September 9, 1997


by Andy Oram
American Reporter Correspondent

CAMBRIDGE, MASS.—Two limbs on the Executive Branch of the U.S. government revealed two different and irreconcilable views of the Information Infrastructure last Thursday, September 4. On the one side lay greater access to valuable information, while on the other lay suspicion and surveillance. The battle ground was encryption.

On the side of information access stood the Social Security Administration, which is trying for the second time to offer valuable data about benefits to individuals trying to make retirement plans. The first attempt, in March, had been withdrawn a month later under heavy criticism for its lack of protection for citizens’ privacy. Now the SSA is back to the table again with a less ambitious proposal.

As an alternative to time-consuming paper inquiries, the SSA would like citizens to be able to learn their retirement benefits through email. To safeguard against impersonation, they are restricting the information they give out more than they did in their first initiative. They are also demanding more proofs of identity, in the form of specifying your place of birth, mother’s maiden name, and so on.

Yet these safeguards are not enough. The information requested could be known to a snoopy relative, a divorced spouse, a neighbor, or perhaps even an employer. The acting Commissioner of the SSA admitted that their system was flawed. With a “higher level of technology,” he said, they could better ensure privacy. And this technology is encryption.

Through encryption an individual can provide a digital signature that marks email as his or hers. A trusted third party (an institution known to both the signer and the recipient, as a bank is known to financial correspondents) can verify that the signature is valid.

Also through encryption, the SSA can wrap up the information it mails back so securely that it would take an interceptor thousands of years to decode it. This, needless to say, would be long after the expiration of an individual’s benefits, and most likely of the whole Social Security system.

And encryption is available right now. Many Web sites use it to permit credit card transactions. In a free software (and now commercial) product called Pretty Good Privacy (PGP for short), encryption is used by political activists and other people holding sensitive information worldwide.

But encryption was precisely the technology attacked by the other limb of the Executive Branch on Thursday. The FBI director, Louis Freeh, testified to a Senate judiciary subcommittee that any form of encryption permitted in the United States should include a back door through which law enforcement could enter and read email. Freeh has spoken often on this theme before, but last week he made unusually strong demands. Without the ability to intercept electronic communications, he said, the FBI is “out of business.”
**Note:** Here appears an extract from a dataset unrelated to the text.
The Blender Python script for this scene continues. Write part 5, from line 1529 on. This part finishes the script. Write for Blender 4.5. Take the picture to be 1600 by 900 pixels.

The breadth of the FBI’s request surprised some Senators, although the subcommittee was clearly partial to his point of view and invited only those who supported such “key recovery” plans to testify. But the Clinton Administration felt Freeh had let the cat too much out of the bag. “The administration does not support domestic controls on encryption,” said a spokesperson for Vice President Gore.

This statement is a weak feint toward taking a middle ground. Years’ worth of proposals for “key escrow” or “key recovery” from the administration show that it wants the entire U.S. population to adopt a form of encryption that law enforcement can break. The promotion may use stealth, but the ultimate goal is a complete take-over.

The most recent embodiment of the administration proposals is the McCain/Kerrey “Secure Public Networks Act” (S. 909). It was this bill that was under discussion in the judiciary subcommittee on Thursday, and concerning which Freeh spoke. By requiring the use of key escrow encryption on networks owned by the federal government and by people corresponding with the federal government, it opens a chink in the general infrastructure through which to thrust its vision (astigmatic as it is) of citizens’ privacy. A new “Section 105” that would put the FBI restrictions into law is now also being considered.

Key recovery requires an enormous framework of companies that store keys, and a complex system for releasing them to the proper authorities. The proposal is demonstrably insecure, costly, and completely untested. It would lead to increased burdens on users and a mistrust of encryption that would hold back wonderful initiatives like that at the SSA.

Of course, encryption can be used by criminals. It is a rare technological advance that can be used only good, and never for ill. But the FBI has never released - despite requests from the civil liberties community - clear evidence that it requires the interception of phone and email to stop crime. On the other hand, history furnishes plenty of examples where surveillance has been misused by the U.S. government against political opponents.

In its key recovery proposals, the U.S. also sets an example for other countries, where the track record for the protection of citizens’ rights is much worse. It is time for the public to enter the debate and decide which kind of information age we want.